Which returns true because while the vector does not contain the color green, it does contain count 4.

Note that the color <-> Green | count <-> 4 string passed to ts_query() must be constructed in a specific way. This happens in the orchestrator-core module search_query.py as shown in the overview diagram.

As mentioned before, subscriptions_search is a DB view which lies at the heart of the implementation. If you're not familiar with database views; they represent a (usually complicated) database query in the form of a "virtual table".

In this case we're using a Materialized View which is like a normal view, except that the "virtual table" is persisted to save resources and increase performance. The view's data is persisted until it is refreshed, which can be done manually or through an update trigger. (further explained below)
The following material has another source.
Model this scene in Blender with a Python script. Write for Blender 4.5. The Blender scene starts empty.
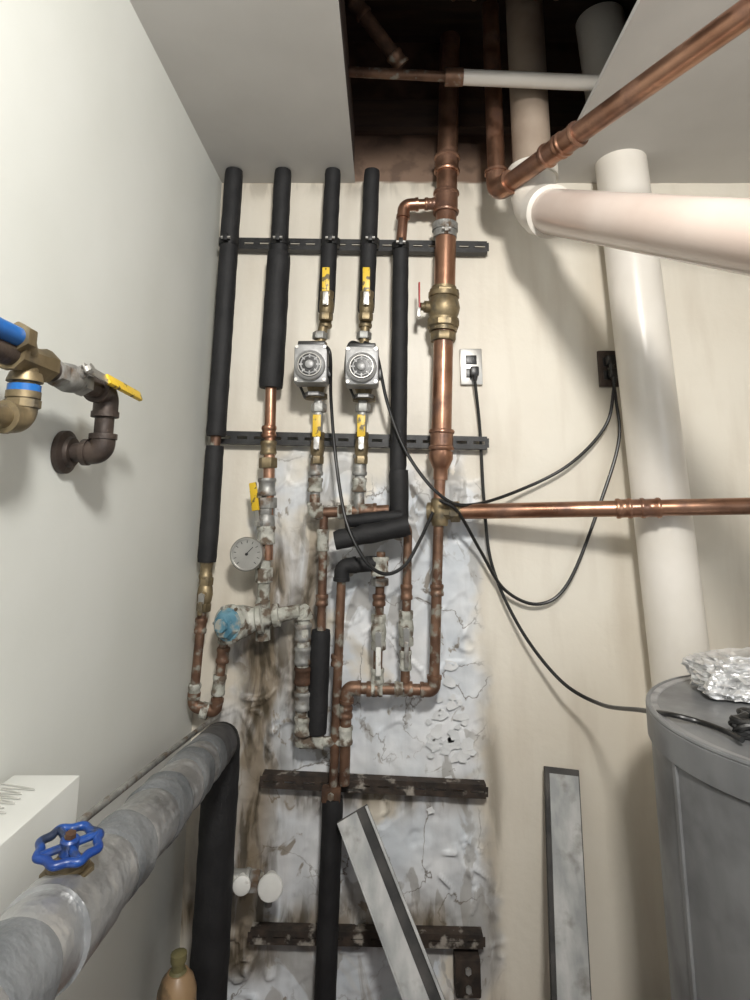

This table has a GIN index for efficient search queries.

Triggers

Database function refresh_subscriptions_search_view takes care of refreshing subscriptions_search. It is called by triggers on the following tables:

  • fi_refresh_search on table fixed_inputs
  • products_refresh_search on table products
  • siv_refresh_search on table subscription_instance_values
  • sub_cust_desc_refresh_search on table subscription_customer_descriptions
  • sub_refresh_search on table subscriptions

The following query shows the current state of the triggers:

SELECT tgname, tgenabled
FROM pg_trigger
where pg_trigger.tgname in
    ('fi_refresh_search',
     'products_refresh_search',
     'sub_cust_desc_refresh_search',
     'siv_refresh_search',
     'sub_refresh_search');

When all triggers are disabled the output looks like:

            tgname            | tgenabled
------------------------------+-----------
 fi_refresh_search            | D
 products_refresh_search      | D
 siv_refresh_search           | D
 sub_cust_desc_refresh_search | D
 sub_refresh_search           | D

And when all triggers are enabled the output looks like this: 

            tgname            | tgenabled
------------------------------+-----------
 fi_refresh_search            | O
 products_refresh_search      | O
 siv_refresh_search           | O
 sub_cust_desc_refresh_search | O
 sub_refresh_search           | O

Enabling all triggers is done with these statements:

ALTER TABLE fixed_inputs ENABLE TRIGGER fi_refresh_search;
ALTER TABLE products ENABLE TRIGGER products_refresh_search;
ALTER TABLE subscription_customer_descriptions ENABLE TRIGGER sub_cust_desc_refresh_search;
ALTER TABLE subscription_instance_values ENABLE TRIGGER siv_refresh_search;
ALTER TABLE subscriptions ENABLE TRIGGER sub_refresh_search;

Disabling all triggers is done with these statements:

ALTER TABLE fixed_inputs DISABLE TRIGGER fi_refresh_search;
ALTER TABLE products DISABLE TRIGGER products_refresh_search;
ALTER TABLE subscription_customer_descriptions DISABLE TRIGGER sub_cust_desc_refresh_search;
ALTER TABLE subscription_instance_values DISABLE TRIGGER siv_refresh_search;
ALTER TABLE subscriptions DISABLE TRIGGER sub_refresh_search;

The following query returns the number of seconds since the last refresh, which can be useful for debugging.

SELECT extract(epoch from now())::int - coalesce(pg_catalog.obj_description('subscriptions_search'::regclass)::int, 0);

Limitations

Updating the subscriptions_search materialized view is expensive and limited to once every 2 minutes.

This means that when 2 changes happen within, say, 5 seconds of each other, the first change will be picked up directly. However, the second change will only be processed on the next refresh of the view. So during that period the second change will not show up in the search results.